The piece begins with an acknowledgment of how much junk the Internet contains, the “endless streams of mediocrity, eroding cultural norms about quality and acceptability.” But then Shirky contains it, stating “that’s what always happens.” Every time a technology brings an “increase in freedom to create or consume media,” he argues, the rules of communication shift and we have a period of apparent chaos and decline. Hence, the digital setting “alarms people accustomed to the restrictions of the old system, convincing them that the new media will make young people stupid.”
That term “alarm” is a suggestive one. No doubt there are Luddites and technophobes and other alarmists out there who simply react against change. But what about people who approve of some elements of the technology and disapprove of other elements? The term “alarm” doesn’t include them, for alarm disallows any ambivalence. It does, however, allow one to put the other side into a pathological condition. Shirky further diminishes it in the next sentence by claiming that we’ve seen it many times before: “This fear dates back to at least the invention of movable type.”
The translation, publication, and distribution of the Bible is his example. In effect, he says, the printing press fostered the Reformation, “which did indeed destroy the Church’s pan-European hold on intellectual life.” It also brought about other kinds of writing, popular and technical, which “had the effect of increasing, rather than decreasing, the intellectual range and output of society.”
No doubt, yes. But what makes the situation back then parallel to the situation now? Shirky claims that “we are living through a similar explosion of publishing capability today,” but his more specific example from the past gainsays the similarity. The example is the scientific revolution, whose “essential insight . . . was peer review, the idea that science was a collaborative effort that included the feedback and participation of others. Peer review was a cultural institution that took the printing press for granted as a means of distributing research quickly and widely, but added the kind of cultural constraints that made it valuable.”
This is a misleading characterization. First of all, peer review wasn’t the “essential insight,” but was rather one crucial element among many others in scientific method (including gathering and handling of evidence, objectivity, transparency, etc.). More importantly, peer review requires that participants have the status of “peers.” That is, they have to subscribe to binding principles of inquiry, and as time passed they had to be trained and accredited. This is hardly the best analogy to the wide-open spaces of Web 2.0.
Nevertheless, Shirky believes that the “explosion of publishing capability today, where digital media link over a billion people into the same network,” will produce a great leap forward precisely by harnessing some of the free time all these people have and directing it toward intellectual matters. Shirky calls the free time people have “our cognitive surplus,” fully 1,000,000,000,000 hours of leisure per year. If they turned “even a tiny fraction” of their time from, say, watching TV to Web “participation,” we’d see “enormous positive effects.” He then cites a few scattered examples of the process (crisis mapping tools in Kenya, Wikipedia).
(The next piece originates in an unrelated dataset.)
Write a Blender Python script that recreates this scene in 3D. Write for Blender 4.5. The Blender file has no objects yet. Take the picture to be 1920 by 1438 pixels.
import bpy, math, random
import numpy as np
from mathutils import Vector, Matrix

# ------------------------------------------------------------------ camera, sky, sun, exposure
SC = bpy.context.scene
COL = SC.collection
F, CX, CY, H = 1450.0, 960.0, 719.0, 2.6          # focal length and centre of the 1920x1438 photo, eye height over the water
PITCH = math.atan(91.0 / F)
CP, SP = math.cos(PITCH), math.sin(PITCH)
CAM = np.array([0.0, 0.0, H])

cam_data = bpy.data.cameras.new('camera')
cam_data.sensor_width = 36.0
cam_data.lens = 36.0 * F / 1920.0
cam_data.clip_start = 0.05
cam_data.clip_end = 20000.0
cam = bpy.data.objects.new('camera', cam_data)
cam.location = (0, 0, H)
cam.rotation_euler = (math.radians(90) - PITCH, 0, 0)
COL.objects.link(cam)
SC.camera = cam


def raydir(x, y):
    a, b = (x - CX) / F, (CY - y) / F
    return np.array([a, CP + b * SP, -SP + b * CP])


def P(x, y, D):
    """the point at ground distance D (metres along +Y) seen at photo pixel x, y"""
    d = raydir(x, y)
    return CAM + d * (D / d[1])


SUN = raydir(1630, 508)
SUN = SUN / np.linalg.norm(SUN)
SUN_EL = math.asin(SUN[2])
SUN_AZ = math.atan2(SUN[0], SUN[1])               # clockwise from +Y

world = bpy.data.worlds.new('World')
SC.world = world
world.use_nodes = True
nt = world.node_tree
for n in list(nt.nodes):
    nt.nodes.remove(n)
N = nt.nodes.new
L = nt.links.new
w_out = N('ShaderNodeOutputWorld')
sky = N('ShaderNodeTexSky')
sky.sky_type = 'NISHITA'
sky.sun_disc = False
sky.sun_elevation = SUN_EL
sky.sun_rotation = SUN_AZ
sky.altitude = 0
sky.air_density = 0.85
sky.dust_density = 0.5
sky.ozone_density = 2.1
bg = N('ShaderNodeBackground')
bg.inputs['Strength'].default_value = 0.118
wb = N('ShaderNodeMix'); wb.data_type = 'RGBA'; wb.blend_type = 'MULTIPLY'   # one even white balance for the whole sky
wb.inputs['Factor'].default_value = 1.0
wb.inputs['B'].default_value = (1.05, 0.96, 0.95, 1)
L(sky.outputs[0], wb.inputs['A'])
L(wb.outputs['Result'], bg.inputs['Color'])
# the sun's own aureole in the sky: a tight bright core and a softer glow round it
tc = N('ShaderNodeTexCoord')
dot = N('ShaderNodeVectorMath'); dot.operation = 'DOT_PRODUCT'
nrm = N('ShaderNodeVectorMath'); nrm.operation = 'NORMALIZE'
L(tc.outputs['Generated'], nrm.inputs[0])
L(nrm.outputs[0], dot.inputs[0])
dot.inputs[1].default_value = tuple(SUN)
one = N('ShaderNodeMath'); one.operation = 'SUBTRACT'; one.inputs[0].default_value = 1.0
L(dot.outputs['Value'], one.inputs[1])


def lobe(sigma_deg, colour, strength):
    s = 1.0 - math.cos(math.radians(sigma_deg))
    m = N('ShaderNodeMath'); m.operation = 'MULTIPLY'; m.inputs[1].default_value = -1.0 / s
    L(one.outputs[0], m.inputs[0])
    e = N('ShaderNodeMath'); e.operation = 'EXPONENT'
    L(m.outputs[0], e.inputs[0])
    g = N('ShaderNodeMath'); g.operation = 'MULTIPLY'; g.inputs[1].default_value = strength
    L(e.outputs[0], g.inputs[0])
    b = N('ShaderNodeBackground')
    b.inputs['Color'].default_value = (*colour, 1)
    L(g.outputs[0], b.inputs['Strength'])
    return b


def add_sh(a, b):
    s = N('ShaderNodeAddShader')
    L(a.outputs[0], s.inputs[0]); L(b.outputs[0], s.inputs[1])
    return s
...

Shirky acknowledges that “not everything people care about is a high-minded project,” conceding that when media proliferate, “average quality falls quickly.” But, once again, history shows a pattern. Edgar Allan Poe complained about too many books, and so did Martin Luther. Once the norms of writing shook out and people realized how to filter good books from bad books, the complaints stopped.
The same thing will happen with the Internet, he continues. We will “integrate digital freedoms into society as well as we integrated literacy.” Why, though?
Shirky doesn’t answer directly. Instead, he attacks the pessimists once again. He notes that “the rosy past of the pessimists was not, on closer examination, so rosy.” Back in the 80s, before the Digital Age, people watched bad sitcoms more than they read Proust. But, one may reply, one can criticize various elements of the Internet without doing so comparatively, that is, by holding up a Golden Age or “rosy past.” Indeed, he chides the assumption that “the recent past was a glorious and irreplaceable high-water mark of intellectual attainment.” But who says that the last years of the pre-digital age were so wondrous?
In the entire piece, then, Shirky has only one firm hypothesis, the transfer of cognitive surplus from TV and other passive consumptions of media to active participation in Web media. He believes that “this generation of young people will fail to invent cultural norms that do for the Internet’s abundance what the intellectuals of the 17th century did for print culture,” but apparently it will happen only if their “cognitive surplus” is put to better use.